Most notably, Trump’s peace plan would have allowed for the full annexation of the settlements into Israel proper, a step that critics said would end prospects of a cohesive Palestinian state on the West Bank. That proposal was shelved as part of the diplomatic deal reached last year between Israel and the United Arab Emirates.

But domestic concerns may the biggest driver of Monday’s move. Israel is heading to a fourth national election in just two years, on March 23, and for the first time Netanyahu faces a substantial challenge from his right. Polls suggest that Gideon Saar, a settlements champion and former minister in Netanyahu’s Likud party, has pulled enough conservative support to threaten the prime minister’s record-long rule.

“What he’s trying to do is get in the window of the opportunity, in the days before Biden gets into office, to make himself seen as the only Israeli leader that can actually take care of the settlements and the settlers,” said Gayil Talshir, a political scientist at the Hebrew University of Jerusalem.

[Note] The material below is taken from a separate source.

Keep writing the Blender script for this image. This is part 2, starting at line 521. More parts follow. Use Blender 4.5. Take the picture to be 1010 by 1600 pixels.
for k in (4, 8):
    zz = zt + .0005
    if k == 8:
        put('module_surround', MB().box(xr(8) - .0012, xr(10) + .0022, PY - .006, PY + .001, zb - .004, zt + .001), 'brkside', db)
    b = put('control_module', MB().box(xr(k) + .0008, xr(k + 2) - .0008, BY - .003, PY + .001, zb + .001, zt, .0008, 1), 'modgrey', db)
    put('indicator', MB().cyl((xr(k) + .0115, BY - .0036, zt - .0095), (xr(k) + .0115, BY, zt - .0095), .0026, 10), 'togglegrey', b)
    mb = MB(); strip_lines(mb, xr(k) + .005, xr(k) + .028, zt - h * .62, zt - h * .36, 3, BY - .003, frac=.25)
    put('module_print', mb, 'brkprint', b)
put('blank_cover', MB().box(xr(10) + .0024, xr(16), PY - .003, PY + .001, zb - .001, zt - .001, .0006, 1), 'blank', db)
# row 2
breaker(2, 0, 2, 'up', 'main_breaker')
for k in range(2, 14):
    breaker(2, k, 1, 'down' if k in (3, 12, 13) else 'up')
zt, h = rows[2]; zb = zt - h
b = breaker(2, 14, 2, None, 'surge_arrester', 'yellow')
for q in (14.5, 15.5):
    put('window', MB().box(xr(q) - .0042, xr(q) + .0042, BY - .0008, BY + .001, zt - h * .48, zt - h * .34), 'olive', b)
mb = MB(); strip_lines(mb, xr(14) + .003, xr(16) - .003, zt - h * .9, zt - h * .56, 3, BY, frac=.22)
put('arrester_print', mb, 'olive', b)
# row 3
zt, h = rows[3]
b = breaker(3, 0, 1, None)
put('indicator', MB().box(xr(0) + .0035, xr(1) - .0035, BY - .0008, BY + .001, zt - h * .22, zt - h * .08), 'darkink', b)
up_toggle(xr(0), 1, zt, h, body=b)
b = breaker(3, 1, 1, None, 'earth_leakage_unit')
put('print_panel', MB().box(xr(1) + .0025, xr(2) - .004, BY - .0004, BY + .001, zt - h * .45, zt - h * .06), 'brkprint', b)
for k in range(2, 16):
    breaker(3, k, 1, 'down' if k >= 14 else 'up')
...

Of the new construction permits, 100 will go to Tal Menashe, a northern West Bank settlement where a woman was killed during an afternoon jog last month in an alleged Palestinian attack. Her husband has called for increased home construction as the “appropriate Zionist response” to her death.

“It’s become a clear one-for-one,” said Dahlia Scheindlin, a Tel Aviv pollster. “Whenever there’s an attack on Israelis: Build more settlements. Netanyahu knows that that’s the currency. He’s fighting for his political survival.”